Ces demandes, adressées au ministère de l’Agriculture et de la Transition énergétique, ont pour le moment obtenu des réponses partielles. Deux textes de soutien d’urgence ont été publiés récemment pour les contrats de type BG16 qui bénéficient d’une revalorisation ponctuelle des tarifs pour compenser l’inflation.
Vers une saisonnalité des tarifs de l’électricité
« On croit en la cogénération », souligne Jean-Marc Onno. C’est pourquoi les différents acteurs de la filière (AAMF, France Gaz Renouvelable, CER France…) travaillent de concert avec les instances publiques afin de trouver des solutions et de « sauver cette filière ». Ce travail doit déboucher sur la mise en place d’aides d’urgence et la création d’un nouveau contrat. Un contrat « BG24 » qui revaloriserait les prix de l’électricité payés au producteur par l’intégration des dispositifs existants en injection et qui s’appliquerait de manière rétroactive à l’ensemble des contrats avec un simple avenant.

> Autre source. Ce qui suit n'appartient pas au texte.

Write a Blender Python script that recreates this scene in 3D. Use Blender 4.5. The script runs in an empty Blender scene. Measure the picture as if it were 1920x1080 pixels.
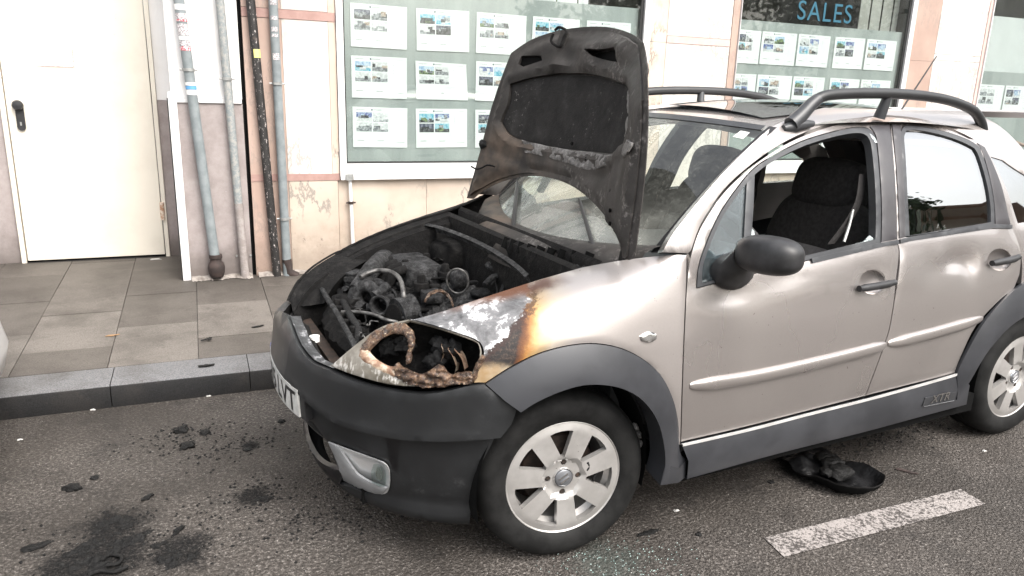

En outre, le modèle économique de la cogénération, qui repose sur un tarif unique à l’année, doit évoluer vers des schémas beaucoup plus simples qui intégreraient la notion de saisonnalité, selon la filière. « En prenant par exemple le prix de base du photovoltaïque à 0,14 € rehaussé du prix lié à la valorisation des effluents d’élevage (6 ou 7 centimes d'euro) et en lui ajoutant 0,12 à 0,14 € supplémentaire, durant les six mois de l’année où il y a un besoin de chaleur et d’électricité, ceci permettrait un lissage du prix sur l’année aux alentours de 0,25 €, explique Jean-Marc Onno. La réponse serait alors beaucoup plus réaliste par rapport aux besoins des réseaux et des exploitations. » Un modèle qui semble être non seulement viable économiquement mais apporte également une réponse énergétique et environnementale.
Passer de la cogénération à l’injection
En complément de la production d’électricité, certains producteurs n’hésitent pas à valoriser la chaleur produite par la méthanisation. Un moyen de baisser les coûts de production et d’améliorer la rentabilité de l’installation tout en optimisant les synergies entre élevage et méthanisation. Une autre perspective envisagée par les producteurs en cogénération est le passage à l’injection de biométhane dans le réseau. Si pour certains producteurs, le raccordement au réseau de gaz n’est pas possible; pour d’autres, ce sont des freins réglementaires qui ne permettent pas de basculer vers l’injection de biométhane en tarif aidé.
Pour pallier notamment les obstacles de la résiliation anticipée ou du critère de nouveauté de l’arrêté tarifaire de biométhane (1), d’autres dispositifs d’aide émergent (CPB, BPA, loi Tiruert). « Quand on est aujourd’hui producteur de biogaz en cogénération, ces éléments sont à prendre en compte, en particulier si la situation des fins de contrats anticipés se débloque », indique Stéphanie Gandet, avocate chez Green Law Avocats.
Certains contrats offrent la possibilité de racheter le biogaz à un prix différent du tarif d’achat aidé, sur des durées plus ou moins longues et s’adapter ainsi aux besoins des agriculteurs pour donner une seconde vie à des méthaniseurs en cogénération. Pour Jean-Marc Onno, il est néanmoins important de sécuriser les producteurs car ces nouveaux contrats, à l’instar des CPB, sont des contrats de droit privé qui ne bénéficient pas de garantie de la part de l’État.
(1) Pour bénéficier d’un tarif aidé en biométhane, le contrat est soumis au respect de l’arrêté tarifaire du 10 juin 2023 qui comporte un critère de nouveauté des éléments principaux de l’installation.